The Japanese innovation team had a virtual air interface that reminded me of Tim Prentice, an award winning sculptor in Connecticut who builds mobiles that change appearance with wind. I showed the students the video. They were hooked. So I connected them. Artists and technology designers may be strange bedfellows. But creativity knows no such boundaries. Can-do students are open to learn from anywhere.

The UK innovation team had a cool Microsoft Band app to exchange contact info by shaking hands at events rather than handing out business cards.  Their app reminded me of a Social Network Analysis study for mapping the hidden gurus in an organization, an app near to my interest in Expertise Management. The students' eyes widened as he began to think about this other possibility for their technology. So I recommended looking up the research paper.

Making connections is something I enjoy. I've written about it before, here. It's cool to find some new examples. But that's what happens when you bring people together. The connections flourish among ideas, projects and people.

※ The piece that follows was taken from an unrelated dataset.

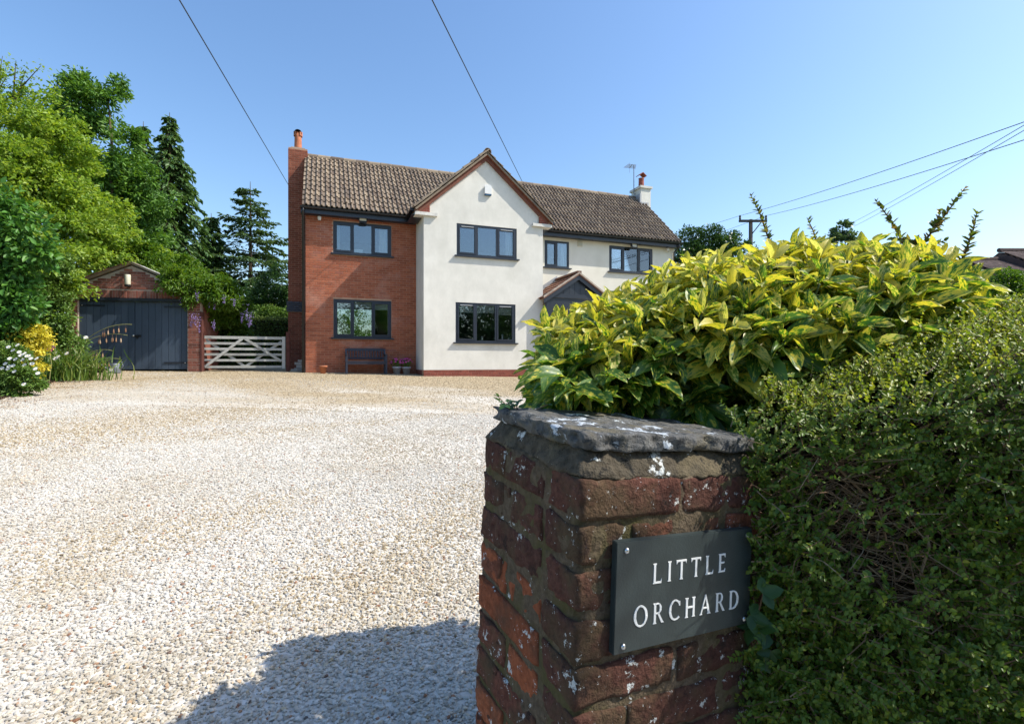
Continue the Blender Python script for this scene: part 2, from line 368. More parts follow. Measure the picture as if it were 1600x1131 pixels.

One of our mottos is to "share and do". Make something happen together. 

The Tech at Hand

I've had the honor of being a Microsoft Imagine Cup Judge since 2008 --I'm officailly an old-timer trading stories with the elders of this august event.  Sitting together in the judges lounge yesterday, I remarked to a fellow judge how each Imagine Cup seems to feature projects with at least one new technology.  In Cairo it was the Windows phone, in New York it was the Kinect box, and here in Redmond this year it was the Microsoft Wristband.  Why was that?

Some investigation yielded the answer: the software development kit (SDK) that the students received at the start of competition last fall included the new Wristband.  Of course the students wanted to write apps for it!  Smart.

Everyone is talking about wearables.  Even those of us in the humanitarian sector are talking about wearable technologies.  In the World Citizenship category, 4 of the 12 teams incorporated the Band.  All were health applications.  Motion and heart-rate sensing were the basic inputs for Parkinsons, Cardio-arithmia, asthma and seizure detection apps.

The interesting aspect of this is how the expectation has grown that the students will create new apps around the new tech.  I've written about the five things students don't have. The most important is they have no sense of limitation. There is no "that won't work here"; there is only "let's do it!"

What if we had similar expectations for the emerging country communities in which we work as humanitarians?  That putting the technology and some basic training and support into the hands of local entrepreneurs just may yield some new ideas that we hadn't thought of.  Imagine that.

Thursday, July 30, 2015

Obstacles, Failures and Winning

We saw a dozen teams at the 13th Microsoft Imagine Cup on the Microsoft campus in Redmond.  Our judging category was World Citizenship. 

During the hands-on session, I asked some of the teams what was their most difficult moment, the set-backs and obstacles they had to overcome.

One team said it was their first software versions crashing on the phone. Another said it was getting the sensors to stick and re-stick. One team said it was getting the basic parts into their country to build the prototype. 

In the world of innovation, failure is a milestone. Each of these teams overcame the setback and were among the teams invited to the world championships.  They learned, they adjusted, they found a way. The drive to succeed just may be the straight line on a crooked path.